Short problem:
Would you write out the listing verbatim and skip every picture in it?
* Begin *
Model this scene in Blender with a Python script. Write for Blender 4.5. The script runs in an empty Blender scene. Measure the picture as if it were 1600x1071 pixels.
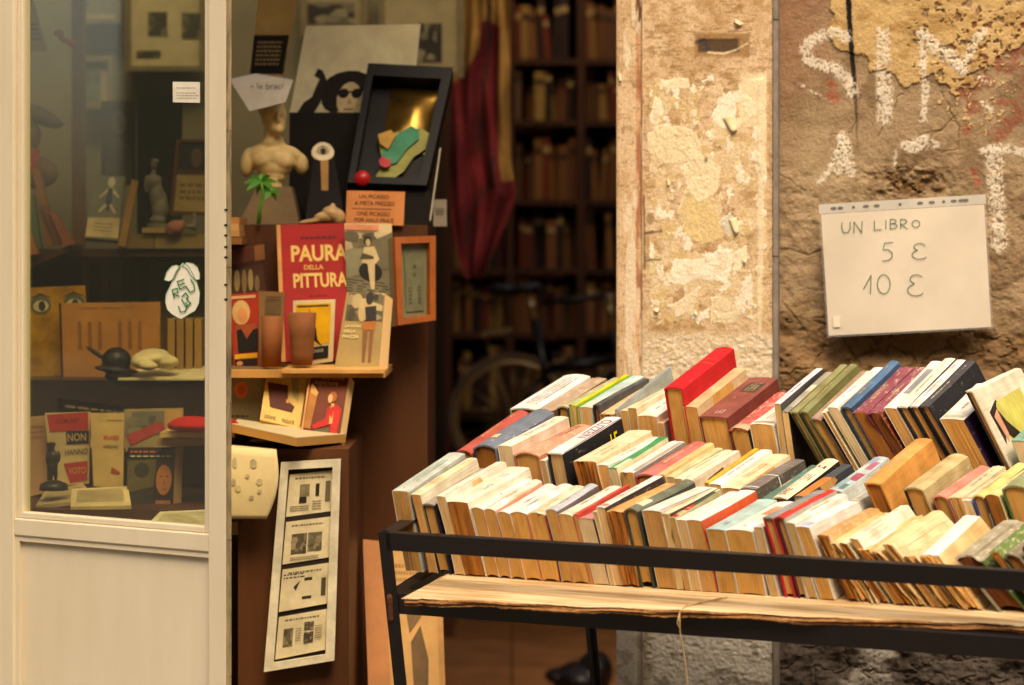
import bpy, math, random
import numpy as np
from mathutils import Vector, Matrix
random.seed(7)
scn = bpy.context.scene
COL = scn.collection
R = math.radians

# ------------------------------------------------------------------ camera
F = 4200.0                      # focal length in photo pixels (1600 wide)
HZ = 400.0                      # horizon row
CZ = 1.2                        # eye height
cam = bpy.data.cameras.new('camera'); cam_o = bpy.data.objects.new('camera', cam); COL.objects.link(cam_o)
cam_o.location = (0, 0, CZ); cam_o.rotation_euler = (R(90), 0, 0)
cam.sensor_width = 36; cam.lens = F / 1600 * 36
cam.shift_y = (HZ - 535.5) / 1600
cam.clip_end = 200
cam.dof.use_dof = True; cam.dof.focus_distance = 4.05; cam.dof.aperture_fstop = 4.5
scn.camera = cam_o

# ------------------------------------------------------------------ light
SUN_EL, SUN_AZ = R(56), R(172)      # azimuth measured from +Y clockwise; sun behind the camera, high over the street
w = bpy.data.worlds.new('World'); scn.world = w; w.use_nodes = True
wn = w.node_tree.nodes; wl = w.node_tree.links
sky = wn.new('ShaderNodeTexSky'); sky.sky_type = 'NISHITA'; sky.sun_disc = False
sky.sun_elevation = SUN_EL; sky.sun_rotation = SUN_AZ; sky.dust_density = 4.0; sky.air_density = 1.0
wn['Background'].inputs[1].default_value = 0.15
wl.new(sky.outputs[0], wn['Background'].inputs[0])
sun = bpy.data.lights.new('sun', 'SUN'); sun_o = bpy.data.objects.new('sun', sun); COL.objects.link(sun_o)
sun.energy = 1.35; sun.angle = R(34); sun.color = (1.0, 0.90, 0.76)
sd = Vector((math.sin(SUN_AZ) * math.cos(SUN_EL), math.cos(SUN_AZ) * math.cos(SUN_EL), math.sin(SUN_EL)))
sun_o.rotation_euler = sd.to_track_quat('Z', 'Y').to_euler()
scn.view_settings.view_transform = 'Standard'; scn.view_settings.look = 'None'
scn.view_settings.exposure = 0.95; scn.view_settings.gamma = 1.0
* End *
Result:
Model this scene in Blender with a Python script. Write for Blender 4.5. The script runs in an empty Blender scene. Measure the picture as if it were 1600x1071 pixels.
import bpy, math, random
import numpy as np
from mathutils import Vector, Matrix
random.seed(7)
scn = bpy.context.scene
COL = scn.collection
R = math.radians

# ------------------------------------------------------------------ camera
F = 4200.0                      # focal length in photo pixels (1600 wide)
HZ = 400.0                      # horizon row
CZ = 1.2                        # eye height
cam = bpy.data.cameras.new('camera'); cam_o = bpy.data.objects.new('camera', cam); COL.objects.link(cam_o)
cam_o.location = (0, 0, CZ); cam_o.rotation_euler = (R(90), 0, 0)
cam.sensor_width = 36; cam.lens = F / 1600 * 36
cam.shift_y = (HZ - 535.5) / 1600
cam.clip_end = 200
cam.dof.use_dof = True; cam.dof.focus_distance = 4.05; cam.dof.aperture_fstop = 4.5
scn.camera = cam_o

# ------------------------------------------------------------------ light
SUN_EL, SUN_AZ = R(56), R(172)      # azimuth measured from +Y clockwise; sun behind the camera, high over the street
w = bpy.data.worlds.new('World'); scn.world = w; w.use_nodes = True
wn = w.node_tree.nodes; wl = w.node_tree.links
sky = wn.new('ShaderNodeTexSky'); sky.sky_type = 'NISHITA'; sky.sun_disc = False
sky.sun_elevation = SUN_EL; sky.sun_rotation = SUN_AZ; sky.dust_density = 4.0; sky.air_density = 1.0
wn['Background'].inputs[1].default_value = 0.15
wl.new(sky.outputs[0], wn['Background'].inputs[0])
sun = bpy.data.lights.new('sun', 'SUN'); sun_o = bpy.data.objects.new('sun', sun); COL.objects.link(sun_o)
sun.energy = 1.35; sun.angle = R(34); sun.color = (1.0, 0.90, 0.76)
sd = Vector((math.sin(SUN_AZ) * math.cos(SUN_EL), math.cos(SUN_AZ) * math.cos(SUN_EL), math.sin(SUN_EL)))
sun_o.rotation_euler = sd.to_track_quat('Z', 'Y').to_euler()
scn.view_settings.view_transform = 'Standard'; scn.view_settings.look = 'None'
scn.view_settings.exposure = 0.95; scn.view_settings.gamma = 1.0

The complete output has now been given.